Customs Reacts to Ingenious Ways of Smuggling Rice into Nigeria

Comptroller-General of the Nigeria Customs Service (NCS), Col. Hameed Ali has confirmed that the service recorded seizures of 117034 (50kg) bags of rice at a duty paid value of N774,282,300 in the first three quarters of 2016, saying the figures of seizure do not explain the full desperation of rice importer through rice borders, as it revealed several ingenious but devilish ways of smuggling into Nigeria what is consumed as rice.

Speaking at a joint press conference with the National Agency for Food and Drug Administration and Control (NAFDAC) in Abuja on Tuesday, Ali said that “we have seen rice conveyed in open wooden canoes across our creeks and water ways with generous amount of dirty water splash on them. We have seen some mixed with other grain bags to deceived eve Customs.

“Some are stuffed inside any available crevice and compartments of vehicles, including the engine area. The concealed rice is there faster re- bagged half cooked or otherwise and presented in our marketers for sale as imported rice.

The Customs boss recalled that in April 2016, the service reintroduced the ban on the importation of rice through the land borders.

He noted that as a country, the citizens were duty bound to reawaken national pride and collectively reject the insults of what importers are feeding Nigerians with.

He raised the questions of whether the country should continue to waste its foreign exchange on items that it could produce locally at this time of recession.

He also raised the question whether Nigeria should continue to tolerate its neighbours being used as staging post to sabotage her economy, insisting that the nation’s economic revival will revolve around the ongoing effort to support local production of rice to enhance food security.

“But the information reaching government suggests increasing preference for the local rice over smuggled one because at this harvesting period, the best Nigeria can do is to support the local farmers to make their products more competitive,” he said.

“In the recent past, our collective intelligence was assaulted with dubious claims of Rice Sufficiency Gaps. Arbitrary quotas were used, more for political patronage to dump rice import on us, without payment of correct charges.

“Our credible intelligence indicates that the promoters of this economic subterfuge are at work again. Their plan is to seek a re- introduction of the quota system to import 1.5 million metric tons through the entry points.

“We are aware of their plans, and we shall be awaiting for them. This year, many states governments have injected massive investment in local production. The Federal Government through interventions by Central Bank of Nigeria and Bank of Industry are also investing to give momentum to a rice revolution that is progressing smoothly. Kebbi State for example in 2016 harvested over 700,000 MT of rice from irrigation farming, while a further 800,000MT is projected from rain-fed rice farming.

“With similar projections from other states across the country, this planting season, bumper harvest of rice is expected to debunk the so-called sufficiency gap being trumped up to justify rice quotas. With the support of patriotic Nigerians, we will not only achieve national sufficiency of rice in 2017, but be in a position to clamp a total ban on its importation in the years ahead.

“This therefore is our call to action.

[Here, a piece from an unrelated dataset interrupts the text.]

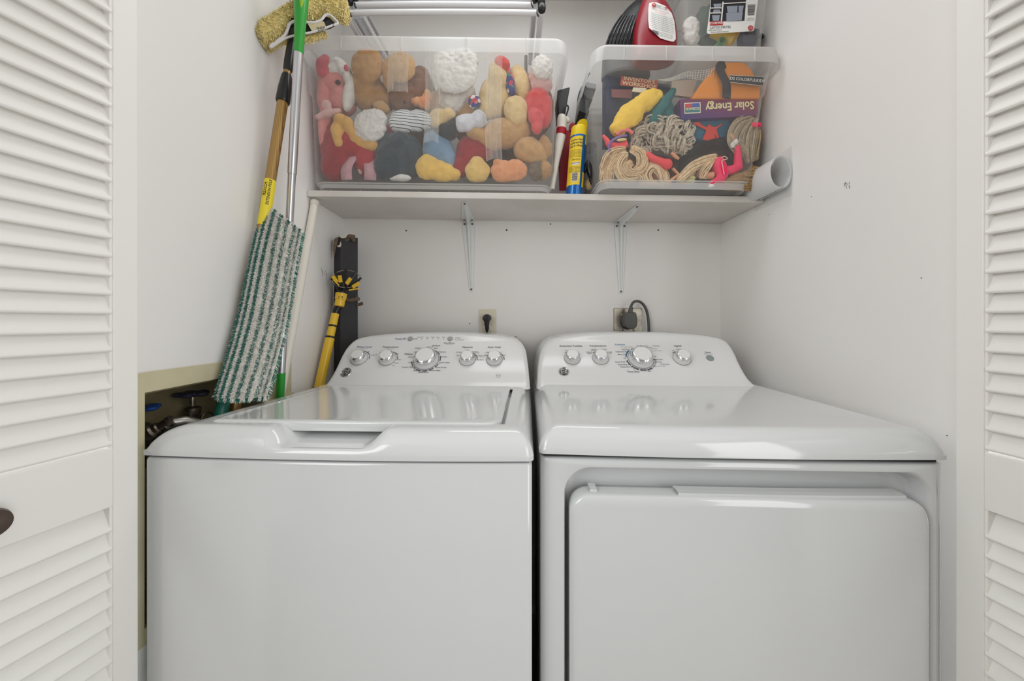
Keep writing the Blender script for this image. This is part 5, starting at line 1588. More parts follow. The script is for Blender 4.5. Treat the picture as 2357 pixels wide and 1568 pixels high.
def doll(label, hx, hy, D, r, hairs, hm, extra=None, n=90):
    root = thing('fashion_doll', label, 'doll', PR(hx, hy, D), GB)
    mb = doll_head(hx, hy, D, r); mb.build('head', m_skin, root)
    mb = MB()
    for (path, nn_, sp, rr, cu, fq) in hairs:
        strands(mb, [PR(a, b, d) for a, b, d in path], nn_, sp, rr, cu, fq)
    mb.build('hair', hm, root, fix=False)
    return root
doll('doll with pale curly platinum hair, highest in the bin', 1525, 318, 1.245, .030, [
    ([(1560, 272, 1.19), (1545, 300, 1.18), (1558, 330, 1.18), (1575, 355, 1.185)], 60, .020, .0011, .008, 3), ([(1520, 272, 1.19), (1500, 290, 1.19), (1510, 320, 1.185), (1545, 345, 1.18)], 60, .022, .0010, .008, 4),
    ([(1500, 290, 1.2), (1475, 310, 1.195), (1470, 335, 1.195), (1500, 352, 1.19)], 60, .022, .0009, .006, 4), ([(1570, 275, 1.195), (1585, 300, 1.19), (1580, 330, 1.19), (1560, 350, 1.19)], 50, .014, .0011, .008, 3),
    ([(1540, 275, 1.2), (1530, 310, 1.2), (1535, 340, 1.2)], 60, .026, .0010, .006, 4)], m_hplat)
doll('doll with big cream blond ringlets in the lower left corner', 1440, 385, 1.225, .028, [
    ([(1440, 345, 1.175), (1412, 360, 1.172), (1400, 390, 1.172), (1402, 424, 1.175)], 70, .018, .0012, .003, 1.2), ([(1450, 343, 1.172), (1475, 355, 1.168), (1478, 385, 1.168), (1455, 400, 1.168), (1440, 385, 1.166), (1455, 372, 1.166)], 70, .013, .0012, .002, 1),
    ([(1440, 352, 1.172), (1425, 380, 1.168), (1440, 408, 1.168), (1470, 405, 1.168), (1482, 420, 1.172)], 70, .014, .0012, .002, 1), ([(1460, 350, 1.178), (1490, 365, 1.175), (1495, 395, 1.172)], 50, .010, .0011, .002, 1), ([(1395, 360, 1.18), (1390, 395, 1.178), (1388, 425, 1.178)], 50, .010, .0011, .002, 1.5)], m_hblond)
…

To remind ourselves about the dangers of part patronizing smuggled . To rally all the supports we can muster for our local producers, and to support this campaign against smuggling of rice into our dear country.”

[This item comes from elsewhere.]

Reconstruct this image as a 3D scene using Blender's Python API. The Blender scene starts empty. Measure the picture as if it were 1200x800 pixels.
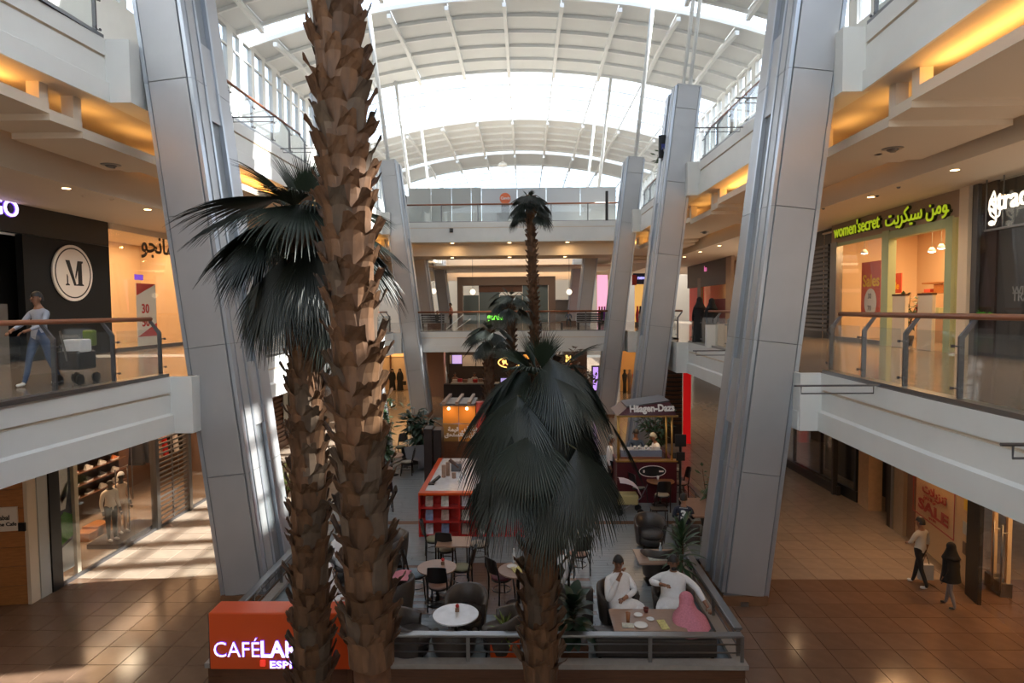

The Customs boss recalled that in April 2016, the service reintroduced the ban on the importation of rice through the land borders.

But he noted that the reversal of the policy introduced in October was informed by high level of non compliance by rice importers who resorted to large scale smuggling of the product.

He said, “Five months down the line, it has become imperative to raise this alarm that importers through the borders are still up in arms against the economy. We are inundated with periodic intelligence about ship loads of parboiled rice that offloads regularly in the neighbouring Port of Cotonou.

“As a matter of fact, our neighbours in Benin Republic do not eat parboiled rice. These importers are ultimately destined for Nigeria by smuggling through the land borders. Since we have declared total war on these economic saboteurs, those who have invested their fortunes in this business are finding it increasingly difficult perpetuate their acts. The result of this is that several thousand metric tons of rice are now trapped in warehouses across our borders.”